Другой видный пролетарий тех лет — Василий Александровский. Начал он почти одновременно с Мариенгофом, но помыкался-помыкался в поисках подходящей интонации и к 1923 году запел так:
Бешено,
Неуёмно бешено
Колоколом сердце кричит:
Старая Русь повешена,
И мы — её палачи.
Слава солнечной казни,
Слава корявым рукам,
Кто в себя не вмещает Разина,
Пусть и мне даст кличку: хам.
«Бешено», «неуёмно» — всё это словечки Мариенгофа, ну и сама мелодия его, например, отсюда:
Сам попригрел периной
Мужицкий топор, —
Молимся тебе матерщиной
За рабьих годов позор.
Или, на выбор, отсюда:
Дикие кочевые
Орды Азии
Выплеснули огонь из кадок!
Отомщена казнь Разина
И Пугачёва
Бороды выдранный клок.
Или из поэмы «Анатолеград»:
Говорю: идите во имя меня
Под это благословенье!
Ирод — нет лучше имени,
А я ваш Ирод, славяне.
Вот третий видный пролетарский поэт Сергей Обрадович со стихотворением 1922 года, которое начинается так:
На роду суждено измерить
Мутное забытьё дорог.
Вновь у каждого наглухо к сердцу двери
И тот же за порогом бог.
И над сердцем, когда-то неистовым —
Чад полупотухшей свечи.
Кто там?

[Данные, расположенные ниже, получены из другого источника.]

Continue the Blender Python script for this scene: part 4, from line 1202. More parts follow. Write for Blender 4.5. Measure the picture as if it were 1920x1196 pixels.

Кто в бездорожье мглистом
О гибели моей кричит?
Здесь поровну замешаны есенинская «Исповедь хулигана» («Не каждый умеет петь, / Не каждому дано яблоком / Падать к чужим ногам») и, опять же, Мариенгоф, с его риторическими вопросами как приёмом:
Неужели не грустно вам?
Я не знаю — кто вы, откуда, чьи?..
Это люди другие, новые —
Они не любили её величье.
(Поэма «Застольная беседа»)
Или, его же:
Шумы несём мы в вёдрах,
На грузовиках катим боль —
Кто этот мудрый отрок
Бежит от тебя в поле? —
ну, то есть бежит на бездорожье пролетарского пиита Сергея Обрадовича.
Странно, что Обрадович официально не примкнул к имажинистам, потому что по сути он был ими захвачен и повязан:
Сентябрь. В полях — скупые росы,
Печальный журавлиный всхлип.
Заржавленного листопада россыпь
От рощи ветры нанесли.
Заткали лысину дороги
Узоры за моим окном,
Облизывая у прохожих ноги
Сухим и жёстким языком.
Вылитый Мариенгоф и очередной пролетарий Георгий Якубовский.
Вот наугад выхватываем из его пролетарских поэз:
Там город —
Хищен и лют,
Зверь сильный
Тяжко пьян,
На перекрёстках стальных дорог,
Хрипя, задыхаясь, спеша,
Ждёт отвердевших усилий
Творог.
Лексический строй заёмный, ассонансные рифмы, естественно, тоже: «дорог — творог», и ещё «усилий — сильных», только Якубовский глуховат к языку и не знает, что это однокоренные слова, их рифмовать нельзя.
Ещё из Якубовского:
Над бульваром фонари —
Как серебряные голуби.
А вдали огней багряных
Раны цедят кровь
В улиц жолобы.
Такого у Якубовского — полно.
(Мало того что здесь фирменные «фонари», Мариенгоф ещё последовательно писал «чёрт» как «чорт» и «чёрный» как «чорный» — чтоб это «о» буквально засасывало, отсюда Якубовский заключил, что «жёлобы» тоже звучнее через «о».)
Причём все вышеназванные сочинители в начале 1920-х воспринимались как основная надежда новой советской поэзии, от них ждали прорыва — а они плелись, путаясь в ногах, за Мариенгофом.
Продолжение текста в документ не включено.